• **Given instruction**:
Reproduce each line exactly.

• **Source material**:
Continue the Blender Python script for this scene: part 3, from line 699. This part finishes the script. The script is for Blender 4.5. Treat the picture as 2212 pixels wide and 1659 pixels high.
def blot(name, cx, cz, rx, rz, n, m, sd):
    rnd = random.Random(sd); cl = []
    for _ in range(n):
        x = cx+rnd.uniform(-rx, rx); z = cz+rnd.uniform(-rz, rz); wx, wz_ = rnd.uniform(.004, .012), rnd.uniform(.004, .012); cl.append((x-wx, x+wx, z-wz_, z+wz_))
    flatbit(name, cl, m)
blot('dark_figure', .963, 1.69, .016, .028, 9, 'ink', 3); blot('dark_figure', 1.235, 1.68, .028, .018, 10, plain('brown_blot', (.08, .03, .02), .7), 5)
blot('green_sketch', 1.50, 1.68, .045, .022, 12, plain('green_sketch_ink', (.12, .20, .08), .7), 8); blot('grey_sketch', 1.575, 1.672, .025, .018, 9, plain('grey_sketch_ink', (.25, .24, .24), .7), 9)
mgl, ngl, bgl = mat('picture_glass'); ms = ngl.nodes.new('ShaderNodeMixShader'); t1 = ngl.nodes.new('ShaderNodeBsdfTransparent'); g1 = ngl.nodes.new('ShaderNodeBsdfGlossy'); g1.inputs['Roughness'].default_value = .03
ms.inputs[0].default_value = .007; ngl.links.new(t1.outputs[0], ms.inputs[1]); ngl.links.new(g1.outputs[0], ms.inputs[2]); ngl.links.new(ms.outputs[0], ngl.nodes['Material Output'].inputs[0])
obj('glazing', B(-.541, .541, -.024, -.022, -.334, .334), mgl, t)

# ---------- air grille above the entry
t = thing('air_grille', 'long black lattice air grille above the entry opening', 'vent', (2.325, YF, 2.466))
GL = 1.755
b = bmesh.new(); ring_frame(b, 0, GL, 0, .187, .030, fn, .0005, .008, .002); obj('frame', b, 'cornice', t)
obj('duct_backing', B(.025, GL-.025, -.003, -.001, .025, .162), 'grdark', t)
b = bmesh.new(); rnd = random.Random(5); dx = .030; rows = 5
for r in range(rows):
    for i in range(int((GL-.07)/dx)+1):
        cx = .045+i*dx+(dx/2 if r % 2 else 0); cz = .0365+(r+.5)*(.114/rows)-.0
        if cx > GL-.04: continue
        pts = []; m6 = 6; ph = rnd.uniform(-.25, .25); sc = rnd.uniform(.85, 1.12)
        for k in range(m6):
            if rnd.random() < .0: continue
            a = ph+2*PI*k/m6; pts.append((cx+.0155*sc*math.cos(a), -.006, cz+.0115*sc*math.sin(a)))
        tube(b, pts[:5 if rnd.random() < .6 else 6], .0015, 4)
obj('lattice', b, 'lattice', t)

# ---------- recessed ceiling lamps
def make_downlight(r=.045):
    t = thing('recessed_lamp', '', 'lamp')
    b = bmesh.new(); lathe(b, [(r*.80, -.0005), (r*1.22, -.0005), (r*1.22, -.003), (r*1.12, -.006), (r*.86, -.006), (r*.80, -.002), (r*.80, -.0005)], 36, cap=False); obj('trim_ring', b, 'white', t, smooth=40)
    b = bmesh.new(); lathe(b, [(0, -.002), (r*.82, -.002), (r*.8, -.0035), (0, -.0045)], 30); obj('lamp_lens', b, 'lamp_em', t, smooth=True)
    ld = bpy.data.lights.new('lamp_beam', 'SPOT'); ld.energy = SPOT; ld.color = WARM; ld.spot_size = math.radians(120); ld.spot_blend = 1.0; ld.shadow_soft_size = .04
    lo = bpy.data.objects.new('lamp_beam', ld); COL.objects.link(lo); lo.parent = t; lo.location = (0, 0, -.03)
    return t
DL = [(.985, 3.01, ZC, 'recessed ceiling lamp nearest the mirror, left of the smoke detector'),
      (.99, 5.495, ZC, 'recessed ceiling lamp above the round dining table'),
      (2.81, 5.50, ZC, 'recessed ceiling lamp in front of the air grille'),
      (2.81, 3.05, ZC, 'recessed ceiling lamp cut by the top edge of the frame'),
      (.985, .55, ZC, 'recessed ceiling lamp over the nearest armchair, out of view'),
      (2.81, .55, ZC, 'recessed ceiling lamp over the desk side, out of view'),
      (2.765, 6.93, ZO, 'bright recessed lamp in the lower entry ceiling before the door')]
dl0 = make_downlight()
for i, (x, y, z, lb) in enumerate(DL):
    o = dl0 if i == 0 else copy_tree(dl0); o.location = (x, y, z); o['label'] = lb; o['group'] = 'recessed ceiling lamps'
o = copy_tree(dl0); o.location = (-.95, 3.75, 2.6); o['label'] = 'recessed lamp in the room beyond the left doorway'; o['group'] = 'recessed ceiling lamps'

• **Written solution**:
Continue the Blender Python script for this scene: part 3, from line 699. This part finishes the script. The script is for Blender 4.5. Treat the picture as 2212 pixels wide and 1659 pixels high.
def blot(name, cx, cz, rx, rz, n, m, sd):
    rnd = random.Random(sd); cl = []
    for _ in range(n):
        x = cx+rnd.uniform(-rx, rx); z = cz+rnd.uniform(-rz, rz); wx, wz_ = rnd.uniform(.004, .012), rnd.uniform(.004, .012); cl.append((x-wx, x+wx, z-wz_, z+wz_))
    flatbit(name, cl, m)
blot('dark_figure', .963, 1.69, .016, .028, 9, 'ink', 3); blot('dark_figure', 1.235, 1.68, .028, .018, 10, plain('brown_blot', (.08, .03, .02), .7), 5)
blot('green_sketch', 1.50, 1.68, .045, .022, 12, plain('green_sketch_ink', (.12, .20, .08), .7), 8); blot('grey_sketch', 1.575, 1.672, .025, .018, 9, plain('grey_sketch_ink', (.25, .24, .24), .7), 9)
mgl, ngl, bgl = mat('picture_glass'); ms = ngl.nodes.new('ShaderNodeMixShader'); t1 = ngl.nodes.new('ShaderNodeBsdfTransparent'); g1 = ngl.nodes.new('ShaderNodeBsdfGlossy'); g1.inputs['Roughness'].default_value = .03
ms.inputs[0].default_value = .007; ngl.links.new(t1.outputs[0], ms.inputs[1]); ngl.links.new(g1.outputs[0], ms.inputs[2]); ngl.links.new(ms.outputs[0], ngl.nodes['Material Output'].inputs[0])
obj('glazing', B(-.541, .541, -.024, -.022, -.334, .334), mgl, t)

# ---------- air grille above the entry
t = thing('air_grille', 'long black lattice air grille above the entry opening', 'vent', (2.325, YF, 2.466))
GL = 1.755
b = bmesh.new(); ring_frame(b, 0, GL, 0, .187, .030, fn, .0005, .008, .002); obj('frame', b, 'cornice', t)
obj('duct_backing', B(.025, GL-.025, -.003, -.001, .025, .162), 'grdark', t)
b = bmesh.new(); rnd = random.Random(5); dx = .030; rows = 5
for r in range(rows):
    for i in range(int((GL-.07)/dx)+1):
        cx = .045+i*dx+(dx/2 if r % 2 else 0); cz = .0365+(r+.5)*(.114/rows)-.0
        if cx > GL-.04: continue
        pts = []; m6 = 6; ph = rnd.uniform(-.25, .25); sc = rnd.uniform(.85, 1.12)
        for k in range(m6):
            if rnd.random() < .0: continue
            a = ph+2*PI*k/m6; pts.append((cx+.0155*sc*math.cos(a), -.006, cz+.0115*sc*math.sin(a)))
        tube(b, pts[:5 if rnd.random() < .6 else 6], .0015, 4)
obj('lattice', b, 'lattice', t)

# ---------- recessed ceiling lamps
def make_downlight(r=.045):
    t = thing('recessed_lamp', '', 'lamp')
    b = bmesh.new(); lathe(b, [(r*.80, -.0005), (r*1.22, -.0005), (r*1.22, -.003), (r*1.12, -.006), (r*.86, -.006), (r*.80, -.002), (r*.80, -.0005)], 36, cap=False); obj('trim_ring', b, 'white', t, smooth=40)
    b = bmesh.new(); lathe(b, [(0, -.002), (r*.82, -.002), (r*.8, -.0035), (0, -.0045)], 30); obj('lamp_lens', b, 'lamp_em', t, smooth=True)
    ld = bpy.data.lights.new('lamp_beam', 'SPOT'); ld.energy = SPOT; ld.color = WARM; ld.spot_size = math.radians(120); ld.spot_blend = 1.0; ld.shadow_soft_size = .04
    lo = bpy.data.objects.new('lamp_beam', ld); COL.objects.link(lo); lo.parent = t; lo.location = (0, 0, -.03)
    return t
DL = [(.985, 3.01, ZC, 'recessed ceiling lamp nearest the mirror, left of the smoke detector'),
      (.99, 5.495, ZC, 'recessed ceiling lamp above the round dining table'),
      (2.81, 5.50, ZC, 'recessed ceiling lamp in front of the air grille'),
      (2.81, 3.05, ZC, 'recessed ceiling lamp cut by the top edge of the frame'),
      (.985, .55, ZC, 'recessed ceiling lamp over the nearest armchair, out of view'),
      (2.81, .55, ZC, 'recessed ceiling lamp over the desk side, out of view'),
      (2.765, 6.93, ZO, 'bright recessed lamp in the lower entry ceiling before the door')]
dl0 = make_downlight()
for i, (x, y, z, lb) in enumerate(DL):
    o = dl0 if i == 0 else copy_tree(dl0); o.location = (x, y, z); o['label'] = lb; o['group'] = 'recessed ceiling lamps'
o = copy_tree(dl0); o.location = (-.95, 3.75, 2.6); o['label'] = 'recessed lamp in the room beyond the left doorway'; o['group'] = 'recessed ceiling lamps'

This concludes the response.